Policing has become less about public service and more about career security. Officers enjoy high salaries, benefits, and pensions. Many retire early and move into private security, para-military contracting, or corporate protection. In Grenada, ex-officers often transition into politically connected financial institutions. In Canada, many join private security firms. In Mexico and South America, policing often merges directly with the military, leaving the public exposed to corruption, cartels, and political violence.

In countries like: El Salvador, Nicaragua, Brazil, and Haiti, gang warfare thrives, fueled by political and economic agendas. Ordinary citizens hide while their governments pour money into policing that defends wealth and power rather than protecting communities.

Americans worry about migration at their southern border, focusing only on higher taxes and border security costs. Yet the deeper crisis is global injustice. From Africa to Asia, from Latin America to North America, injustice anywhere continues to fuel instability everywhere.

As Archbishop Desmond Tutu warned: “If you choose to be neutral in situations of injustice, you have chosen the side of the oppressor.”

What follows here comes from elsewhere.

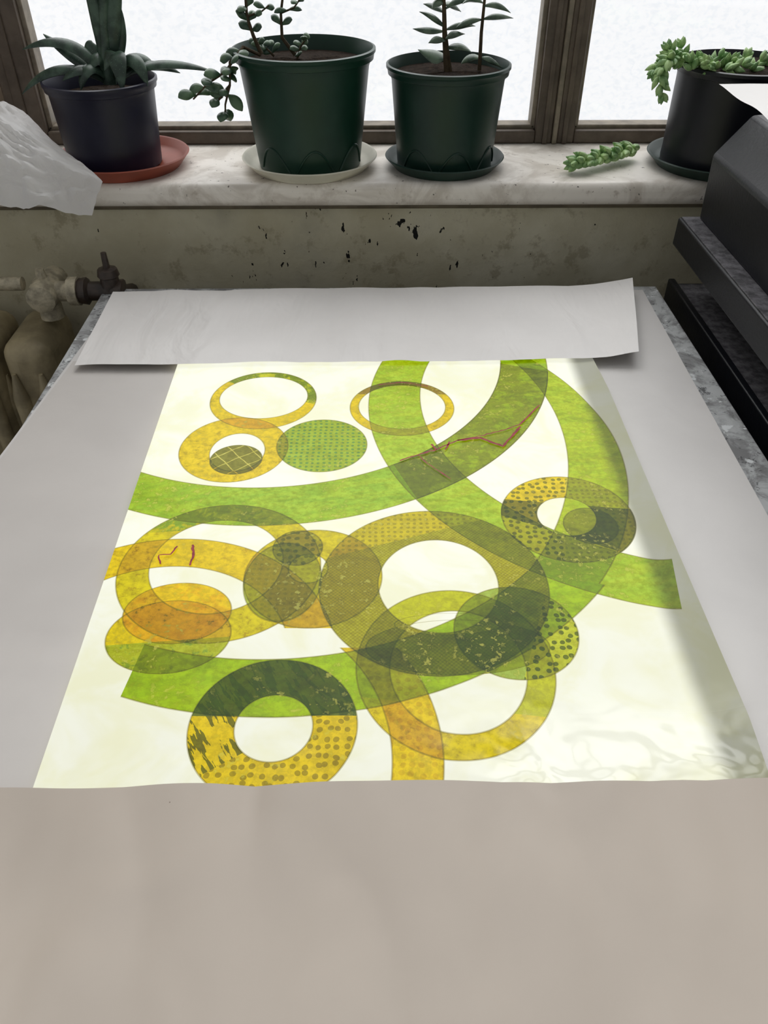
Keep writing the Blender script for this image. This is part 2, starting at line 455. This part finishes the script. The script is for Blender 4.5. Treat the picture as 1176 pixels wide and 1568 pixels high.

Police have not become the heroes society needs. Instead, they remain servants of privilege. When communities fear police, they also fear losing justice, equality, and accountability. True reform will come only when policing shifts from a warrior mindset to one of peacekeeping.

That means officers must focus more on victims than criminals, on prevention rather than punishment, and on building trust rather than enforcing power. When police approach their work as peacekeepers, society will attract recruits who want to serve with integrity. Only then will police and communities stand together, as us, instead of against each other in an endless us vs. them.

As Dr. Martin Luther King Jr. once said: “Injustice anywhere is a threat to justice everywhere.”